What's wrong with bilingualism and becoming multilingual?
2026
This paper employs the 'What's the problem represented to be?' (WPR) method to explore language learning and language planning policy in Alberta, Canada through the provincial government's newly published update of a document titled 'French Policy'. Through an analysis of its discourse, along with the political and pedagogical contexts in which the French Policy finds itself, the underlying belief emerges that learning in languages other than English in Alberta should only be reserved to the few who qualify for official minority education obligated by the Canadian Charter of Rights and Freedoms. The argument is made in this paper that the province would actually benefit from the opposite: that an educational turn towards promoting the learning of multiple languages would better achieve the goals of inclusion and social and economic progress for which the government is claiming to be endeavouring in the French Policy and elsewhere. En se servant de la méthode WPR (« Quel est le problème représenté ? » - « What's the problem represented to be? »), employée sur le document « French Policy » (traduite, « Politique française »), dont une mise à jour a été récemment publiée par le gouvernement provincial albertain, cette étude explore la politique d'aménagement linguistique et pédagogique en Alberta au Canada.
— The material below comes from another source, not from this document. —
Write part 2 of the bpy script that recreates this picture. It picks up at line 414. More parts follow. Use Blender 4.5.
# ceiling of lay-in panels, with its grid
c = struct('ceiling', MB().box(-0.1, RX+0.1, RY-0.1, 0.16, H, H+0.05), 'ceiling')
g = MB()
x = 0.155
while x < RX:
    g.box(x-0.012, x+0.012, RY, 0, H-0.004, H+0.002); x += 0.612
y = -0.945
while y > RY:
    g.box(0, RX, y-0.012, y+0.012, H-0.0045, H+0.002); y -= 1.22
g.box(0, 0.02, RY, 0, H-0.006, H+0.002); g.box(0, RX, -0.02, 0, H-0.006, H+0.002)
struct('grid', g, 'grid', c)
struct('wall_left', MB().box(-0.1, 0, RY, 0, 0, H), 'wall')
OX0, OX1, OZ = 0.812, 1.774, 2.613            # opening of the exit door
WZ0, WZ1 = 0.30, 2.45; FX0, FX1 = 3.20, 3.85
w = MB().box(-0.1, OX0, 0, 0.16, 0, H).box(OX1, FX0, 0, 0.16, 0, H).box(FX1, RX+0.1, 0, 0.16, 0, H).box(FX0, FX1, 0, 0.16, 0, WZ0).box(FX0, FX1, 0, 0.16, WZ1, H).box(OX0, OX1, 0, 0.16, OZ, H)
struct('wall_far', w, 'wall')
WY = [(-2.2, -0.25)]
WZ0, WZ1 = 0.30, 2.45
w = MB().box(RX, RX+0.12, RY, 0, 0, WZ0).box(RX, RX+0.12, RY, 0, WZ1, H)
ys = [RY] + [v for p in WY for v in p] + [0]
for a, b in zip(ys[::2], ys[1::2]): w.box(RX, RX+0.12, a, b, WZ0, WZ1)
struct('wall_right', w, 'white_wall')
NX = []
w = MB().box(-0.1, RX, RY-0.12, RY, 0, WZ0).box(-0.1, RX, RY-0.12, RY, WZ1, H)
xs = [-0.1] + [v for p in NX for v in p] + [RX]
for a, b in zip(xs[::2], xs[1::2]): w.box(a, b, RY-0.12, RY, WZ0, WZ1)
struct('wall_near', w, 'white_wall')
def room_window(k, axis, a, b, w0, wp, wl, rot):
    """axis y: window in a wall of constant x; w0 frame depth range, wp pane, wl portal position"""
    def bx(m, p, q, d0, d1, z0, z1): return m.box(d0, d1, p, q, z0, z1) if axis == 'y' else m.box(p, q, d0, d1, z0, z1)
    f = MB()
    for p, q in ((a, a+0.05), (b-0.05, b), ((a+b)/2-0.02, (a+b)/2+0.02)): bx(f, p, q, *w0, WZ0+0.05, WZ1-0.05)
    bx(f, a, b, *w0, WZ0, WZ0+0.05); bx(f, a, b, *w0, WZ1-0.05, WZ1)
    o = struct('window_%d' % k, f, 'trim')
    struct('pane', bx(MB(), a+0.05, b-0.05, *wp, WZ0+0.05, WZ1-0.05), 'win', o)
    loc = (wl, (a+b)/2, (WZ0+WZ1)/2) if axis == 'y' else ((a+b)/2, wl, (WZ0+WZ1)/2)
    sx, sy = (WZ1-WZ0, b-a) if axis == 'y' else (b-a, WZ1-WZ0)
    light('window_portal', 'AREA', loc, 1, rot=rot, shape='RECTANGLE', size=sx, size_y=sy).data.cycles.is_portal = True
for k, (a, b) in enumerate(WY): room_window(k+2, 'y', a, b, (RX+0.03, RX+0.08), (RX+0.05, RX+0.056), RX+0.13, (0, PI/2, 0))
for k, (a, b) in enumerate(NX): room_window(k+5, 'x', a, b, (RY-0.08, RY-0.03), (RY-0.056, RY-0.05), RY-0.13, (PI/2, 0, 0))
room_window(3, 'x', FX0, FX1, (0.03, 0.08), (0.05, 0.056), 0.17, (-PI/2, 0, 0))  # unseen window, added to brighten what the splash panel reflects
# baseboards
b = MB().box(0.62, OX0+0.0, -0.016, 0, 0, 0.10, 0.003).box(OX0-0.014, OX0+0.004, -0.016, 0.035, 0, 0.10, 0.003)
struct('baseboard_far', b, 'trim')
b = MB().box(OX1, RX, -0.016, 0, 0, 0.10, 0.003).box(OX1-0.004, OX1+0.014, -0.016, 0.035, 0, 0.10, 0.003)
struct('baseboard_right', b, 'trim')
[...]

À travers d'une analyse de discours et des contextes politiques et pédagogiques autour du document, une conviction sous-jacente ressort : en Alberta, l'apprentissage de langues autres que l'anglais doit être uniquement réservé pour le petit groupe y ayant le droit, comme l'exige la Charte canadienne des droits et libertés. Cet article présente l'argument que la province bénéficierait en fait d'une approche inverse : que la promotion de l'apprentissage de plusieurs langues à l'école atteindrait mieux les buts inclusifs, sociaux et économiques auxquels le gouvernement prétend viser dans le document « French Policy » et ailleurs.